防災用品のあり方そのものを考え直す、デザイン思考ではないかと思います。
プラスチックは悪なのか
最近ではマイクロプラスチックが問題になっていて、プラスチックは環境に悪影響を及ぼす悪者のイメージが強くなっています。しかしプラスチックが悪いのではなく、安価で使い捨てにされていることが問題なのではないか、という疑問からスタートしたプロジェクト「Long Life Plastic Project」。プラスチックを一生モノと考えて、素材はプラスチックであるにも関わらずかなりの高価で販売しました。

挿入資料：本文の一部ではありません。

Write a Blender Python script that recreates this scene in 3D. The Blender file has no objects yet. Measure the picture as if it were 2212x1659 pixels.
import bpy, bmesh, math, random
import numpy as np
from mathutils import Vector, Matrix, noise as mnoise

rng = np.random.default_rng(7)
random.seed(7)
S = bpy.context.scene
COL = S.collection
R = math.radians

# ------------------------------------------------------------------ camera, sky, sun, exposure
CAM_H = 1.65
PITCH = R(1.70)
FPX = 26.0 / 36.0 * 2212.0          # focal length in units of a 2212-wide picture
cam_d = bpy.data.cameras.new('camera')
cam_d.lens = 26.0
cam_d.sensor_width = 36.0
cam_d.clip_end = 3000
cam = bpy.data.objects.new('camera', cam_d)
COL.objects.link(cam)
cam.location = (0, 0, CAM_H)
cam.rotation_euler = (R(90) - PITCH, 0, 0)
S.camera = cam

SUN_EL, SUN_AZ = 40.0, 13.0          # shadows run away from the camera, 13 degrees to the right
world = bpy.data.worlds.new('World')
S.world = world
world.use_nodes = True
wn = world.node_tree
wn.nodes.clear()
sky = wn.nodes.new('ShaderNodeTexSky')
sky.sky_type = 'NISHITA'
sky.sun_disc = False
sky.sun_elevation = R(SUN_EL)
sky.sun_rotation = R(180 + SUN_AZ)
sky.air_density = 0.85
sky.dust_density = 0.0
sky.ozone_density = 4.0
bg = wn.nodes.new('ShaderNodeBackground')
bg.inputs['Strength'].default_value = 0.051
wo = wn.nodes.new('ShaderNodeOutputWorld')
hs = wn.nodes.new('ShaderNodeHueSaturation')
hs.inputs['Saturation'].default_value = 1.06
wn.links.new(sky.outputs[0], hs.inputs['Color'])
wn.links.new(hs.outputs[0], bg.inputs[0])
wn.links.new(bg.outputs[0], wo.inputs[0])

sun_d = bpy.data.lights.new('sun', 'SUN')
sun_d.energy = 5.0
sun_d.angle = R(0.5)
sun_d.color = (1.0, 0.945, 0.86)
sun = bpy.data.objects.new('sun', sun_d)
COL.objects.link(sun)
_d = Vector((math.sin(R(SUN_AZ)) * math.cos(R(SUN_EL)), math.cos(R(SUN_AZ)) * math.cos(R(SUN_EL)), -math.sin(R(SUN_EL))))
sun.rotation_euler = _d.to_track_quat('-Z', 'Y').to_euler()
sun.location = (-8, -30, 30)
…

そして購入者同士が交流できる専用のコミュティを作りました。
まさにコトのデザインではないかと思います。普通のプラスチックに付加価値が付き、消費者はその価値にお金を支払っています。
感想
まだまだ興味深いお話ばかりでしたが特に印象に残った話題はこんな感じです。
デザインの根底には問題解決がありますが、問題を提起したり新しいモノの見方を提案する側面もデザインにはあるのではないかと思います。
身の回りのことに疑問を持つことを普段の生活から意識することで、良い思考のトレーニングになるのではないかと感じています。
※記憶とメモを頼りに自分の感想を交えて書いています。講演の正確なレポートではありませんのでご了承ください。